One of my biggest pet peeves are insecure men.  They feel as if they are not good enough and women have to feel the wrath.  It drives me crazy to the up most fullest!!!  Checking cell phones, and god forbid if you don't pick up the phone if you don't answer.  Wanting to know your every move,  not allowed to hang out friends and/or family, unable to go to functions, and if you were to do any of those things it's a fight.  Your relationship becomes you trying to prove every minute of the day that you're not doing dirt.  It seriously gets exhausting and then you forget why you even fell in love in the first place.  You get treated as a child and it becomes an ongoing battle until somebody becomes the bigger person and calls it quits.  How am I supposed to trust you if you don't even trust me? 

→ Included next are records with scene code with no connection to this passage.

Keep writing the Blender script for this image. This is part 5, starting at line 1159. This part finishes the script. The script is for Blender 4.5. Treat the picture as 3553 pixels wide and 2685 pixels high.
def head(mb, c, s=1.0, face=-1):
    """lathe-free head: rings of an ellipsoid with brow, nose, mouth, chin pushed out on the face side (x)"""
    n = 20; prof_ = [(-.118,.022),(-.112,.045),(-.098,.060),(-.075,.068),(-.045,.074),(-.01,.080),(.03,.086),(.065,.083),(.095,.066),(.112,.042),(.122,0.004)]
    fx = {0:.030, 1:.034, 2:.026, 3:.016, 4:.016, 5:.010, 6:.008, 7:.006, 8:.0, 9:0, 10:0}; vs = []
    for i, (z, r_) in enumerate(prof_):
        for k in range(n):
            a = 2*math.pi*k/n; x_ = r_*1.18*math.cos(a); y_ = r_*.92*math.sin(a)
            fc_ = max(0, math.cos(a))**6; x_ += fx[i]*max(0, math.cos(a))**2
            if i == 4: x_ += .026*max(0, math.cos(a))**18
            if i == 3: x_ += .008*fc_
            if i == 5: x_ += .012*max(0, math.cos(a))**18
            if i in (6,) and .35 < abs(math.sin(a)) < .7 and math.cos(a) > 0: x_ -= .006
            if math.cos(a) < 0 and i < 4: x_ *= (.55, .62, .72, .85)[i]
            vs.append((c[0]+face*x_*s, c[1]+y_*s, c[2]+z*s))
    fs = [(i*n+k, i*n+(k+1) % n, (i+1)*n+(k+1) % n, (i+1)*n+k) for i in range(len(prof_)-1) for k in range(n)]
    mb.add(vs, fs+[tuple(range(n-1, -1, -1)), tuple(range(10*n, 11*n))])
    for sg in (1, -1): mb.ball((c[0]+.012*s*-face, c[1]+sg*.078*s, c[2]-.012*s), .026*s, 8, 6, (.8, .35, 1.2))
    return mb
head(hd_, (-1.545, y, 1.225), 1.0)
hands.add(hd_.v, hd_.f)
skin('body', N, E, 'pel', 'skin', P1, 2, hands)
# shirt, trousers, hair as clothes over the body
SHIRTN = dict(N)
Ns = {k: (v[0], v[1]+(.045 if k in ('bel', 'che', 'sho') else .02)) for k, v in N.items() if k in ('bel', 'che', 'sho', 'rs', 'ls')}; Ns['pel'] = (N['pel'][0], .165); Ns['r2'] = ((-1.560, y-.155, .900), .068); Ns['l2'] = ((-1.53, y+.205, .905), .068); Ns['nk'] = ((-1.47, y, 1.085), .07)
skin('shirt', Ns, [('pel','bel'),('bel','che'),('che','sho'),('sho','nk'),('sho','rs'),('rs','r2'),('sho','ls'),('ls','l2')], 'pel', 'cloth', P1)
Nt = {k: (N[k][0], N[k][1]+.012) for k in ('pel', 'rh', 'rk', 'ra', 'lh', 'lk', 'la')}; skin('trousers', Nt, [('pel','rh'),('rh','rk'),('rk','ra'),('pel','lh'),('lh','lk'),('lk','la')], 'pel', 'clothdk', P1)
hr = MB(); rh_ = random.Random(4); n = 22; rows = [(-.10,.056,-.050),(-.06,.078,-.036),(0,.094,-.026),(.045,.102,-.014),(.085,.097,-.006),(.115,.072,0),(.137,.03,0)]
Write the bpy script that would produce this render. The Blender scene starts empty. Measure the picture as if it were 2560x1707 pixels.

What about the women that allow it to go on and on and on?  Unfortunately I would have to put myself in that category because I have fallen victim to it.  At some point in your life have you?  You ask yourself...what the hell was I thinking? Why didn't I see these signs earlier?  I'll tell you why, it's because that initial meet are like fireworks.  You fall in love with the so-called 'representative' of that person hahaha.  Then when it's safe for the 'representative' to leave, the truth comes out.  Or maybe one person outgrows the other person leaving the guy unsure and confused therefore becoming insecure.  

Just thought I expressed some pent up irritations.  Not in the greatest mood today I guess.